L’effet d’arbitrage demeure évident. A la valeur de collection des garde-temps, la clientèle a préféré la valeur intrinsèque de la joaillerie. La place genevoise n’y est pas étrangère. Comme le souligne l’auteur de l’étude: «Ce succès est à mettre au crédit du dynamisme de Genève (en première position pour 2023), mais aussi de Londres, Paris et aussi Los Angeles.» Il pointe également l’importance de l’offre, avec la mise sur le marché de pièces joaillières «hautement attractives» signées, Bulgari, Cartier, Harry Winston et Van Cleef & Arpels.
L’arbitrage transparaît aussi nettement au sein même de l’horlogerie. Avec une préférence claire pour les valeurs de référence et les segments supérieurs. Premier indicateur, le prix moyen est resté stable et à haut niveau. Il se situe à 48 600 francs en 2023, soit 3% plus bas qu’en 2022, mais plus élevé qu’en 2019 (32 000 francs). Deuxième indicateur, le poids des lots estimés entre 100 000 francs et 1 million a continué à résister, malgré la baisse de l’offre. Ce segment de prix a dominé le marché en 2022, en montant à 53% du résultat total. En 2023, la part est tombée à 48%, tandis que le nombre de lots proposés sur ce segment a diminué de 20%, passant de 1534 à 1222.
La focalisation sur les valeurs de référence est encore plus flagrante. En horlogerie de collection, la marque est centrale et les ventes sont restées concentrées. Les meneurs du marché ont même renforcé leur position l’an dernier. Thierry Huron pointe en particulier, Patek Philippe, Rolex, F.P. Journe et Richard Mille. Ces quatre maisons ont compté pour 77% des ventes en 2023, par rapport à 71% en 2022. Un fabricant phare est toutefois resté en retrait l’an dernier: Audemars Piguet. Recul mathématique, puisque le nombre de lots mis en vente a reculé à 138, contre 225 en 2022. L’étude rappelle que 2022 était une date particulière, le 50e de l’emblématique modèle Royal Oak – les vendeurs s’en sont souvenus.

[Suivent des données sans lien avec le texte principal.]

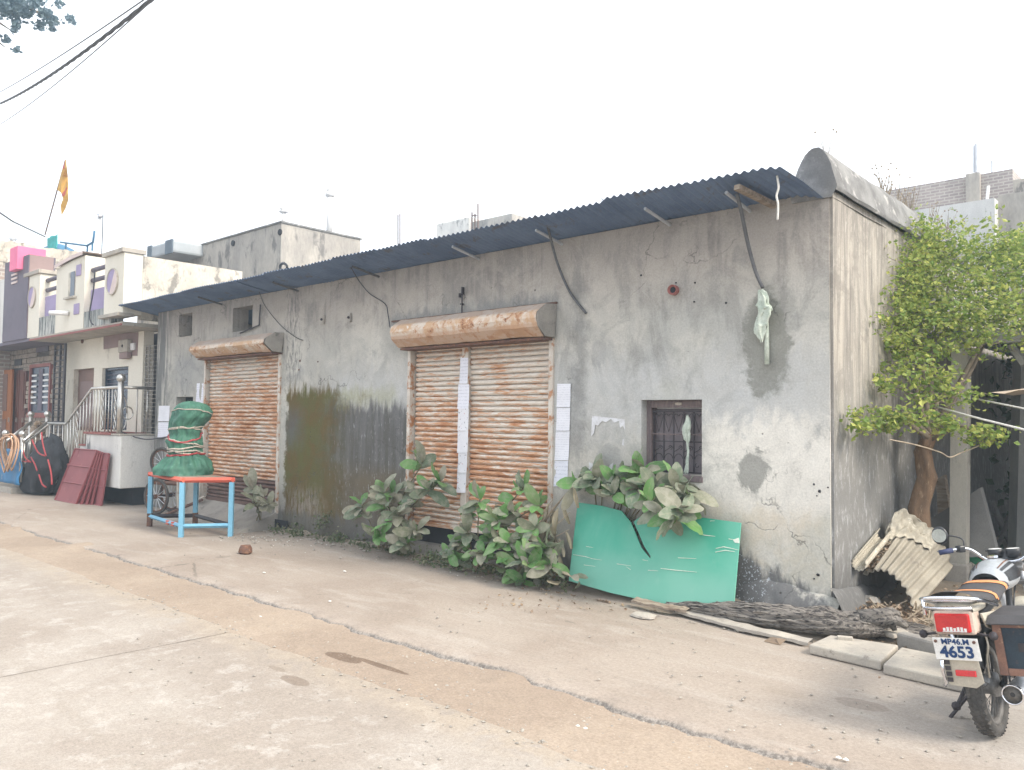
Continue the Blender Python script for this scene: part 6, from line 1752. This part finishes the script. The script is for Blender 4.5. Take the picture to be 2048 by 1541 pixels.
o = MB().grid(48, 16, heap).build('rubbish_heap', M['bark'], smooth=True); o['kind'] = 'stuff'
for k, (px, py, s, lb_) in enumerate(((1715, 1215, .10, 'grey rubble lump nearest the wall corner'), (1740, 1205, .085, 'broken cement lump under the mouth of the arched sheet'), (1700, 1195, .07, 'small cement chunk resting against the side wall'))):
    p = on_z(px, py, .1); tag(rock((max(p.x, XR + .1), min(p.y, .6), .15), (s, s * .8, s * .7), 'rubble', 'cement', seed=20 + k), lb_, 'rubble', 'cement rubble by the corner')
rs = MB()
for k in range(26):
    x, y = random.gauss(-1.95, .16), random.gauss(.35, .18); a = random.random() * 6; rs.tube([(x, y, .14), (x + .14 * math.cos(a), y + .12 * math.sin(a), .16 + random.uniform(0, .12))], .006, 4)
rs.build('twig_litter', M['stem_dry'], kind='stuff')

# ================================================================== motorcycle (built along +x, then set on its side stand)
MCM = Matrix.Translation((-1.005, -1.63, .012)) @ Matrix.Rotation(R_(88.4), 4, 'Z') @ Matrix.Rotation(R_(-8.8), 4, 'X') @ Matrix.Scale(.885, 4)
MC = thing('motorcycle', 'grey commuter motorcycle seen from behind with a red tail lamp and white number plate', 'motorcycle')
def wheel(cx, yaw=0.0):
    n = 40
    pr = [(.238, -.042), (.262, -.05), (.283, -.044), (.297, -.024), (.302, 0), (.297, .024), (.283, .044), (.262, .05), (.238, .042), (.232, 0)]
    w = MB().lathe(pr, (cx, 0, .302), n, 'y', closed=True).build('wheel', M['tyre'], MC, smooth=True)
    tr = MB()
    for k in range(46):
        a = 2 * PI * k / 46
        for s, da in ((-.030, 0), (0, PI / 46), (.030, 0)):
            r = .301 if s == 0 else .293
            c = Vector((cx + r * math.cos(a + da), s, .302 + r * math.sin(a + da)))
            tr.box(c, (.012, .020, .026), Matrix.Rotation(-(a + da), 3, 'Y') @ Matrix.Rotation(.5 * (1 if s > 0 else -1 if s < 0 else 0), 3, 'X'))
    tr.build('tread', M['tyre'], w)
    MB().lathe([(.205, -.026), (.232, -.034), (.236, -.024), (.215, 0), (.236, .024), (.232, .034), (.205, .026)], (cx, 0, .302), n, 'y', closed=True).build('rim', M['rim_dusty'], w, smooth=True)
    MB().lathe([(.02, -.07), (.07, -.062), (.075, -.03), (.06, -.02), (.06, .03), (.08, .035), (.08, .06), (.02, .068)], (cx, 0, .302), 18, 'y').build('hub', M['engine'], w, smooth=True)
    sp = MB()
    for k in range(28):
        a = 2 * PI * k / 28; s = .03 if k % 2 else -.03; a2 = a + (.35 if k % 4 < 2 else -.35)
        sp.tube([(cx + .06 * math.cos(a2), s, .302 + .06 * math.sin(a2)), (cx + .215 * math.cos(a), s * .2, .302 + .215 * math.sin(a))], .0026, 4, False)
    sp.build('spokes', M['rim_dusty'], w)
    return w
wheel(0); wheel(1.235)
def arcsheet(cx, r, a0, a1, w, name, mat, n=16, edge=.03):
    def f(i, j):
        a = a0 + (a1 - a0) * i; q = (j - .5) * 2; rr = r - edge * abs(q) ** 3
        return (cx + rr * math.cos(a), w * q, .302 + rr * math.sin(a))
    o = MB().grid(n, 10, f).build(name, mat, MC, smooth=True); o.modifiers.new('t', 'SOLIDIFY').thickness = .004; return o
arcsheet(0, .355, R_(35), R_(152), .085, 'rear_mudguard', M['bike_black'])
arcsheet(1.235, .345, R_(20), R_(165), .07, 'front_mudguard', M['bike_cream'])
# tail: plate bracket, flap, lamp, cowl
fl = MB().slab([(-.43, -.095, .535), (-.43, .095, .535), (-.405, .10, .40), (-.395, .085, .375), (-.39, -.05, .365), (-.40, -.098, .40)], (.006, 0, .002))
FLP = fl.build('mud_flap', M['bike_cream'], MC, bevel=.003)
rf = MB().box((-.422, -.015, .455), (.014, .11, .034), Euler((0, R_(8), 0))).build('reflector', M['lens_red'], FLP, bevel=.004)
MB().tube([(-.44, .10, .53), (-.43, .108, .46), (-.405, .105, .39), (-.40, .12, .37)], .011, 6).build('flap_stay', M['chrome'], MC, smooth=True)
for k in range(4): MB().box((-.430 + .004 * k, .076, .515 - .034 * k), (.006, .03, .024)).build('flap_slot', M['iron'], FLP)
PL = MB().slab([(-.455, -.122, .535), (-.455, .122, .535), (-.475, .122, .665), (-.475, -.122, .665)], (.004, 0, .0006)).build('number_plate', M['plate_white'], MC, bevel=.002)
nrm = Vector((-.13, 0, -.02)).normalized()
def plate_text(body, size, cz, bold, sq):
    vs, fs = text_mesh(body, size, .0008, bold, sq)
    up = Vector((-.02, 0, .13)).normalized(); rt = Vector((0, -1, 0)); c = Vector((-.465, 0, .60)) + up * cz - Vector((.0035, 0, 0))
    mb = MB().add([c + rt * v.x + up * v.y - Vector((1, 0, 0)) * v.z for v in vs], fs); return mb
plate_text('MP46.M', .046, .043, .0012, 1.0).build('lettering', M['plate_blue'], PL)
plate_text('4653', .094, -.020, .003, .98).build('lettering', M['plate_blue'], PL)
for y in (-.103, .103): MB().lathe([(.009, -.004), (.009, .004)], (-.480, y, .645), 8, 'x').build('bolt', M['iron_rust'], PL)
LMP = MB().bx(-.44, -.30, -.112, .112, .675, .815).build('tail_lamp', M['beige_plastic'], MC, bevel=.018)
MB().bx(-.456, -.425, -.092, .098, .692, .80).build('lamp_lens', M['lens_red'], LMP, bevel=.01)
sw = MB()
for k in range(7): sw.box((-.457, .050 - .019 * k, .711 + .002 * math.sin(k * 2)), (.004, .013, .016 + .006 * (k % 3)))
sw.box((-.457, -.005, .699), (.004, .13, .004)); sw.build('lamp_script', M['plate_white'], LMP)
def cowl(i, j):
    x = -.43 + .22 * i; a = PI * (j * 1.3 - .15); w = .118 + .012 * i; h = .045
    return (x, w * math.cos(a), .815 + .035 * i * 0 + h * math.sin(a) * (1 - .35 * (1 - i) ** 3))
MB().grid(14, 14, cowl).build('tail_cowl', M['bike_cream'], MC, smooth=True)
for s in (-1, 1):
    MB().slab([(-.36, s * .125, .79), (.16, s * .145, .74), (.34, s * .145, .62), (.22, s * .15, .52), (.02, s * .145, .60), (-.3, s * .13, .70)], (0, s * .014, 0)).build('side_panel', M['bike_cream'], MC, bevel=.006)
def seat(i, j):
    x = -.40 + .88 * i; a = PI * j; w = .125 + .012 * math.sin(PI * i) - .03 * max(0, i - .75) * 4 * .4
    z = .855 - .035 * math.sin(PI * min(1, i * 1.15)) ** 2 + .03 * (1 - i) * (i < .5) - .02
    return (x, w * math.cos(a), z + .055 * math.sin(a) ** .6)
SE = MB().grid(20, 14, seat).build('seat', M['seat_cover'], MC, smooth=True)
for (a, b) in ((.40, .47), (.74, .82)):
    MB().grid(4, 14, lambda i, j, a=a, b=b: Vector(seat(a + (b - a) * i + .10 * abs(j - .5), j)) + Vector((0, 0, .004)) + Vector((0, .004 * math.cos(PI * j), 0))).build('seat_stripe', M['orange'], SE, smooth=True)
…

Les pièces d’exception résistent
«Ce succès est à mettre au crédit du dynamisme de Genève, mais aussi de Londres, Paris et Los Angeles» THIERRY HURON, DIRIGEANT DE THE MERCURY PROJECT
Quant au sommet de la pyramide, il n’a même pas senti le vent souffler. «Les adjudications millionnaires ont prouvé à quel point les pièces horlogères d’exception peuvent être résistantes dans un contexte baissier.» A preuve. Malgré une baisse notable du nombre de lots estimés à plus de 1 million de francs (-41%, de 98 à 58), ce segment de prix a enregistré une légère progression (+2%), pour un total de 122,6 millions de francs. Soit un prix moyen de 2,1 millions, contre 1,2 million en 2022.
Ce ne sera une surprise pour personne, c’est encore une fois Patek Philippe qui tient la haute main. Sur les dix adjudications les plus élevées, la manufacture genevoise apparaît cinq fois et occupe les trois premières marches du podium. La montre la plus chère est un modèle «heure du monde» de 1955, cadran émail cloisonné et boîtier en or, partie pour 7,6 millions de francs.
Egalement habitué au podium, Rolex occupe deux positions du top 10, dont la GMT-Master personnalisée par Marlon Brando sur le tournage d’Apocalypse Now. Elle a été adjugée 4,6 millions de francs.
Au niveau des maisons de vente, l’année 2023 se termine par un retournement. Christie’s prend la tête du marché, avec 460 montres vendues plus de 100 000 francs. Devant Phillips Bacs & Russo.